- **OBJECTIVE**
In the entries below, print exactly the lines from the first through the one with "cy.sample_clamp_indirect = 6", both included, and none of the pictures.

++++++++

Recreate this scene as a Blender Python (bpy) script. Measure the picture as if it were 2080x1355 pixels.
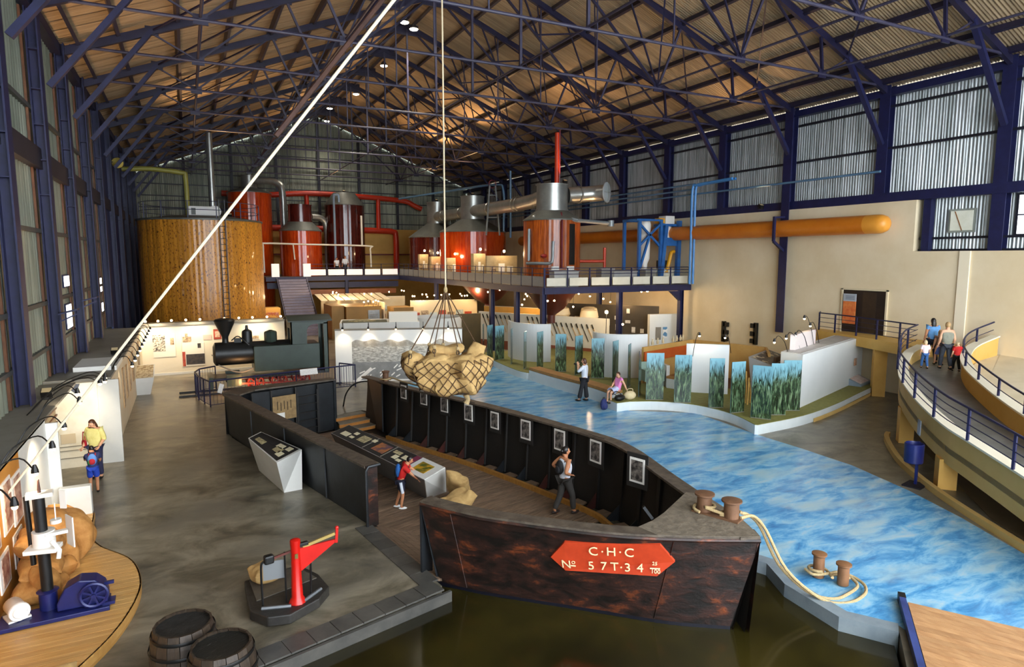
import bpy, bmesh, math, random
from math import sin, cos, pi, radians, sqrt, atan2, hypot
from mathutils import Vector as V, Matrix, Quaternion
random.seed(7)
SC = bpy.context.scene
COL = SC.collection
for _o in list(bpy.data.objects):
    bpy.data.objects.remove(_o)

# ---------------------------------------------------------------- camera
YAW, PITCH, CAMZ, FPX = 26.8, 6.8, 6.0, 1300.0
cam = bpy.data.objects.new('camera', bpy.data.cameras.new('camera'))
COL.objects.link(cam)
cam.location = (0, 0, CAMZ)
cam.rotation_euler = (radians(90 - PITCH), 0, radians(-YAW))
cam.data.sensor_width = 36
cam.data.lens = FPX / 2080 * 36
cam.data.clip_end = 300
SC.camera = cam

# ---------------------------------------------------------------- daylight, exposure
SC.view_settings.view_transform = 'Standard'
SC.view_settings.look = 'None'
SC.view_settings.gamma = 1
SC.view_settings.use_curve_mapping = False
SC.view_settings.exposure = 0.5
W = bpy.data.worlds.new('world')
SC.world = W
W.use_nodes = True
_bg = W.node_tree.nodes['Background']
_bg.inputs[0].default_value = (0.86, 0.93, 1.0, 1)
_bg.inputs[1].default_value = 6.0
cy = SC.cycles
cy.max_bounces, cy.diffuse_bounces, cy.glossy_bounces, cy.transparent_max_bounces = 5, 3, 2, 8
cy.caustics_reflective = cy.caustics_refractive = False
cy.adaptive_threshold = .1
cy.sample_clamp_indirect = 6


def lamp(kind, loc, energy, color=(1, .78, .5), size=.1, aim=None, spot=70, blend=.6, name='lamp_light'):
    d = bpy.data.lights.new(name, kind)
    d.energy = energy
    d.color = color
    if kind == 'AREA':
        d.size = size
    else:
        d.shadow_soft_size = size
    if kind == 'SPOT':
        d.spot_size = radians(spot)
        d.spot_blend = blend
    o = bpy.data.objects.new(name, d)
    COL.objects.link(o)
    o.location = loc
    if aim is not None:
        o.rotation_euler = (V(aim) - V(loc)).to_track_quat('-Z', 'Y').to_euler()
    return o


# ---------------------------------------------------------------- helpers: ground points, materials, meshes
_y, _p = radians(YAW), radians(PITCH)
_fw = V((sin(_y) * cos(_p), cos(_y) * cos(_p), -sin(_p)))
_rt = V((cos(_y), -sin(_y), 0))
_dn = _fw.cross(_rt)


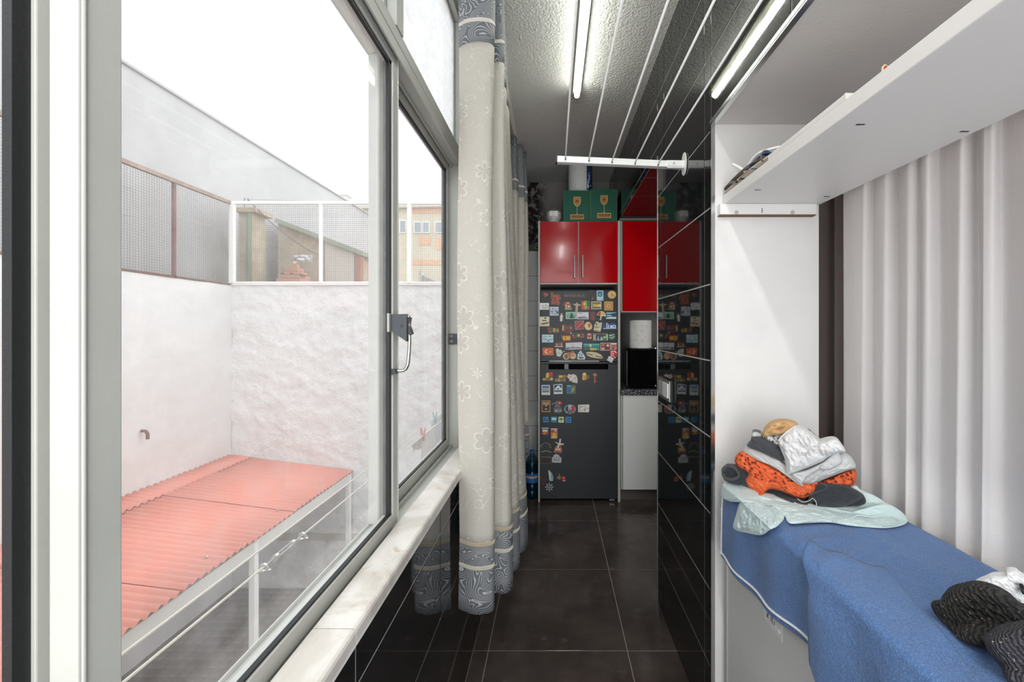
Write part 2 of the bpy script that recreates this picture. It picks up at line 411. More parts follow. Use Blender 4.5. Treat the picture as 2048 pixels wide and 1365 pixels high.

++++++++

- **WRITTEN RESPONSE**
Recreate this scene as a Blender Python (bpy) script. Measure the picture as if it were 2080x1355 pixels.
import bpy, bmesh, math, random
from math import sin, cos, pi, radians, sqrt, atan2, hypot
from mathutils import Vector as V, Matrix, Quaternion
random.seed(7)
SC = bpy.context.scene
COL = SC.collection
for _o in list(bpy.data.objects):
    bpy.data.objects.remove(_o)

# ---------------------------------------------------------------- camera
YAW, PITCH, CAMZ, FPX = 26.8, 6.8, 6.0, 1300.0
cam = bpy.data.objects.new('camera', bpy.data.cameras.new('camera'))
COL.objects.link(cam)
cam.location = (0, 0, CAMZ)
cam.rotation_euler = (radians(90 - PITCH), 0, radians(-YAW))
cam.data.sensor_width = 36
cam.data.lens = FPX / 2080 * 36
cam.data.clip_end = 300
SC.camera = cam

# ---------------------------------------------------------------- daylight, exposure
SC.view_settings.view_transform = 'Standard'
SC.view_settings.look = 'None'
SC.view_settings.gamma = 1
SC.view_settings.use_curve_mapping = False
SC.view_settings.exposure = 0.5
W = bpy.data.worlds.new('world')
SC.world = W
W.use_nodes = True
_bg = W.node_tree.nodes['Background']
_bg.inputs[0].default_value = (0.86, 0.93, 1.0, 1)
_bg.inputs[1].default_value = 6.0
cy = SC.cycles
cy.max_bounces, cy.diffuse_bounces, cy.glossy_bounces, cy.transparent_max_bounces = 5, 3, 2, 8
cy.caustics_reflective = cy.caustics_refractive = False
cy.adaptive_threshold = .1
cy.sample_clamp_indirect = 6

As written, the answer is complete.